- DATA SEGMENT:
++++++
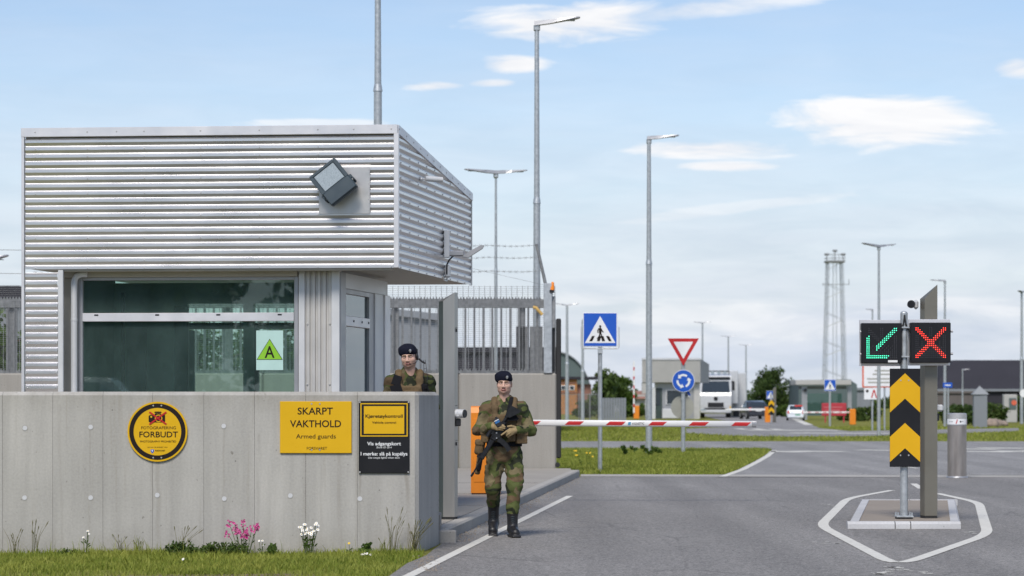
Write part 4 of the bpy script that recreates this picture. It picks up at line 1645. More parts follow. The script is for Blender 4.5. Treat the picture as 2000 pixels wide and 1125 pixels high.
# chevron sign post with lane signals
CD = 31.4
cp = thing('chevron_post', 'galvanised post on the island with a black and yellow chevron board', 'sign post', (X(1765.5, CD), CD, ISZ - .012))
zi = lambda py: Z(py, CD) - ISZ + .012
k = MB(); k.cyl((0, 0, .02), (0, 0, zi(612)), .048, .045, 18); k.ball((0, 0, zi(612)), (.045, .045, .03)); k.build('pole', MT['galv'], cp)
k = MB(); k.box((0, 0, .03), (.21, .21, .018), .003); k.build('base_plate', MT['galv'], cp)
k = MB(); k.box((0, 0, .010), (.19, .19, .02)); k.build('packing', MT['rubber'], cp)
bf = None
for a in (-1, 1):
    for b in (-1, 1):
        if bf is None:
            k = MB(); k.cyl((0, 0, 0), (0, 0, .05), .014, .012, 8); bf = k.build('anchor_bolt', MT['galv'], cp); bf.location = (a * .085, b * .085, .03)
        else:
            share(bf, (a * .085, b * .085, .03), cp)
hw = .185
zt_, zb_b = zi(720), zi(911.5)
H = zt_ - zb_b
k = MB(); k.box((0, -.075, (zt_ + zb_b) / 2), (2 * hw, .02, H), .003); k.build('board', MT['blackm'], cp)
for ap, sh, ap2, sh2 in ((.048, .193, .305, .447), (.554, .695, .810, .950)):
    k = MB()
    f_ = lambda q: zt_ - H * q
    k.flat([(0, f_(ap)), (-hw, f_(sh)), (-hw, f_(sh2)), (0, f_(ap2)), (hw, f_(sh2)), (hw, f_(sh))][::-1], -.0875, .003)
    k.build('chevron', MT['yellow2'], cp)
bolts(cp, [(-.052, zi(743)), (.045, zi(743)), (-.055, zi(889)), (.045, zi(889))], -.088, .012)
for py in (743, 889):
    k = MB()
    k.box((0, -.045, zi(py)), (.13, .05, .035), .005)
    k.build('clamp', MT['galv'], cp)


def lane_signal(pxc, pyc, label, kind):
    t = thing('lane_signal', label, 'lane signal', (X(pxc, CD), CD - .06, Z(pyc, CD)), 'square led lane signals')
    h = .246
    k = MB(); k.box((0, .03, 0), (2 * h, .12, 2 * h), .008); k.build('housing', MT['blackm'], t)
    k = MB(); k.box((0.0, .10, .005), (2 * h + .02, .03, 2 * h + .075), .004); k.build('backing_frame', MT['trim'], t)
    for z in (.14, -.135):
        k = MB()
        if kind == 'x':
            k.cyl((h, .03, z), (h + .035, .03, z), .014, .016, 10)
        else:
            k.cyl((-h - .01, .03, z), (-h, .03, z), .014, .016, 10)
        k.build('hinge_knob', MT['frame'], t)
    on, off = MB(), MB()
    p = .0239
    for c_ in range(16):
        for r_ in range(16):
            if kind == 'x':
                lit = abs(c_ - r_) <= 1 or abs(c_ + r_ - 15) <= 1
                dim = (c_ in (7, 8) and r_ < 5) or (r_ >= 4 and c_ in (0, 1, 14, 15)) or (r_ >= 10 and 2 <= c_ <= 13) or (r_ > 6 and abs(c_ - 7.5) > 4 + (r_ - 7) * -.4 and c_ not in (2, 13))
            else:
                lit = (c_ in (0, 1) and r_ >= 4 and not (r_ == 4 and c_ == 0)) or (r_ >= 14 and c_ <= 11 - (r_ == 15)) or (abs(c_ + r_ - 15) <= 1 and c_ >= 5)
                dim = (abs(c_ - r_) <= 1 and 1 <= c_ <= 6) or (c_ in (7, 8) and r_ < 6) or (c_ in (14, 15) and r_ > 3) or (r_ > 8 and c_ > 1 and (c_ + r_) % 2 == 0) or (r_ > 11)
            if lit or dim:
                mm = on if lit else off
                x = (c_ - 7.5) * p
                z = (7.5 - r_) * p + .0
                rr = .0058 if lit else .0050
                mm.cyl((x, -.029, z), (x, -.0335, z), rr, rr * .8, 8)
    o1 = on.build('lit_leds', MT['led_r' if kind == 'x' else 'led_g'], t)
    o1['kind'] = 'stuff'
    o2 = off.build('unlit_leds', MT['led_off'], t)
    o2['kind'] = 'stuff'
    if kind != 'x':
        k = MB(); k.box((.135, -.031, -.222), (.115, .004, .026)); k.build('maker_plate', MT['barwhite'], t)
    k = MB(); k.box(((.29 if kind != 'x' else -.29), .06, .0), (.05, .05, .34), .006); k.build('mount_arm', MT['galv'], t)
    return t


lane_signal(1720, 670.5, 'lane signal showing a green arrow down to the left', 'a')
lane_signal(1815.5, 669.5, 'lane signal showing a red cross', 'x')
k = MB()
zz = zi(615)
for s_ in (-1, 1):
    k.tube([(.0, -.05, zz), (.015 * s_, -.055, zz - .12), (.06 * s_, -.05, zz - .2), (.085 * s_, -.02, zz - .24)], .009, 6)
k.build('signal_cable', MT['rubber'], cp)
k = MB(); k.box((0, -.02, zi(697)), (.12, .10, .02), .004); k.box((0, -.02, zi(640)), (.12, .10, .02), .004); k.build('signal_clamp', MT['galv'], cp)

# steel bollard
BO = 50.3
b_ = thing('bollard', 'thick stainless steel bollard with a white and red band behind the island', 'bollard', (X(1863, BO), BO - .35, .004))
hb_ = Z(807, BO)
k = MB(); k.s = False; k.cyl((0, 0, 0), (0, 0, hb_ - .24), .185, .185, 28); k.build('post', MT['bollard'], b_)
k = MB(); k.cyl((0, 0, hb_ - .22), (0, 0, hb_ - .11), .192, .192, 28); k.build('reflective_band', MT['signwhite'], b_)
k = MB(); k.cyl((0, 0, hb_ - .105), (0, 0, hb_ - .02), .19, .19, 28); k.cyl((0, 0, hb_ - .02), (0, 0, hb_), .19, .165, 28); k.build('cap', MT['plate'], b_)
k = MB(); k.cyl((0, 0, hb_ - .24), (0, 0, hb_ - .222), .19, .19, 28); k.cyl((0, 0, 0), (0, 0, .03), .21, .20, 28); k.build('collar', MT['frame'], b_)
k = MB()


def onband(th, z): return Vector((.1935 * math.sin(th), -.1935 * math.cos(th), z))


zb1 = hb_ - .165
def patch(k, a, b, z0, z1, sl=0.0):
    vs = []
    for j in range(5):
        t_ = a + (b - a) * j / 4
        vs += [onband(t_, z0), onband(t_ + sl, z1)]
    k.add(vs, [(2 * j, 2 * j + 2, 2 * j + 3, 2 * j + 1) for j in range(4)])


patch(k, -.30, -.20, zb1 - .04, zb1 + .04, .12)
patch(k, 1.0, 1.05, zb1 - .04, zb1 + .04, .05)
k.build('red_mark', MT['red'], b_)
k = MB(); patch(k, .12, .28, zb1 - .01, zb1 + .012); patch(k, -1.0, -.94, zb1 - .012, zb1 + .01); patch(k, .32, .5, zb1 - .004, zb1 + .004); patch(k, -.85, -.6, zb1 - .004, zb1 + .004); patch(k, .17, .23, zb1 - .02, zb1 + .02); k.build('emblem', MT['ink'], b_)


# ------------------------------------------------------------------ traffic signs
def walker(k, s_, y, cx=0, cz=0):
    """black walking figure"""
    def limb(pts, w):
        for i in range(len(pts) - 1):
            a, b = Vector((pts[i][0], 0, pts[i][1])), Vector((pts[i + 1][0], 0, pts[i + 1][1]))
            d_ = (b - a).normalized(); nn_ = Vector((-d_.z, 0, d_.x)) * w / 2
            q = [a - nn_ - d_ * w * .3, b - nn_ + d_ * w * .3, b + nn_ + d_ * w * .3, a + nn_ - d_ * w * .3]
            k.flat([(cx + p.x * s_, cz + p.z * s_) for p in q], y - limb.n * .0006, .002)
            limb.n += 1
    limb.n = 0
    k.disc((cx, cz + .40 * s_), .075 * s_, y - .0062, .002, 16)
    k.flat([(cx + p[0] * s_, cz + p[1] * s_) for p in ((-.11, .26), (-.03, .31), (.05, .30), (.10, .22), (.09, -.04), (-.08, -.04))], y - .007, .002)
    limb([(-.09, .25), (-.17, .10), (-.15, -.05)], .07)
    limb([(.08, .22), (.13, .08), (.22, .0)], .065)
    limb([(.04, -.04), (.10, -.28), (.14, -.50), (.22, -.52)], .09)
    limb([(-.03, -.04), (-.04, -.26), (-.18, -.46), (-.10, -.52)], .09)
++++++
- WRITTEN TASK:
Repeat the listing above from its first line through the line that contains "k.build('clamp', MT['galv'], cp)", both included, and nothing more. Drop the pictures.

- RESULT OF THIS EXERCISE:
Write part 4 of the bpy script that recreates this picture. It picks up at line 1645. More parts follow. The script is for Blender 4.5. Treat the picture as 2000 pixels wide and 1125 pixels high.
# chevron sign post with lane signals
CD = 31.4
cp = thing('chevron_post', 'galvanised post on the island with a black and yellow chevron board', 'sign post', (X(1765.5, CD), CD, ISZ - .012))
zi = lambda py: Z(py, CD) - ISZ + .012
k = MB(); k.cyl((0, 0, .02), (0, 0, zi(612)), .048, .045, 18); k.ball((0, 0, zi(612)), (.045, .045, .03)); k.build('pole', MT['galv'], cp)
k = MB(); k.box((0, 0, .03), (.21, .21, .018), .003); k.build('base_plate', MT['galv'], cp)
k = MB(); k.box((0, 0, .010), (.19, .19, .02)); k.build('packing', MT['rubber'], cp)
bf = None
for a in (-1, 1):
    for b in (-1, 1):
        if bf is None:
            k = MB(); k.cyl((0, 0, 0), (0, 0, .05), .014, .012, 8); bf = k.build('anchor_bolt', MT['galv'], cp); bf.location = (a * .085, b * .085, .03)
        else:
            share(bf, (a * .085, b * .085, .03), cp)
hw = .185
zt_, zb_b = zi(720), zi(911.5)
H = zt_ - zb_b
k = MB(); k.box((0, -.075, (zt_ + zb_b) / 2), (2 * hw, .02, H), .003); k.build('board', MT['blackm'], cp)
for ap, sh, ap2, sh2 in ((.048, .193, .305, .447), (.554, .695, .810, .950)):
    k = MB()
    f_ = lambda q: zt_ - H * q
    k.flat([(0, f_(ap)), (-hw, f_(sh)), (-hw, f_(sh2)), (0, f_(ap2)), (hw, f_(sh2)), (hw, f_(sh))][::-1], -.0875, .003)
    k.build('chevron', MT['yellow2'], cp)
bolts(cp, [(-.052, zi(743)), (.045, zi(743)), (-.055, zi(889)), (.045, zi(889))], -.088, .012)
for py in (743, 889):
    k = MB()
    k.box((0, -.045, zi(py)), (.13, .05, .035), .005)
    k.build('clamp', MT['galv'], cp)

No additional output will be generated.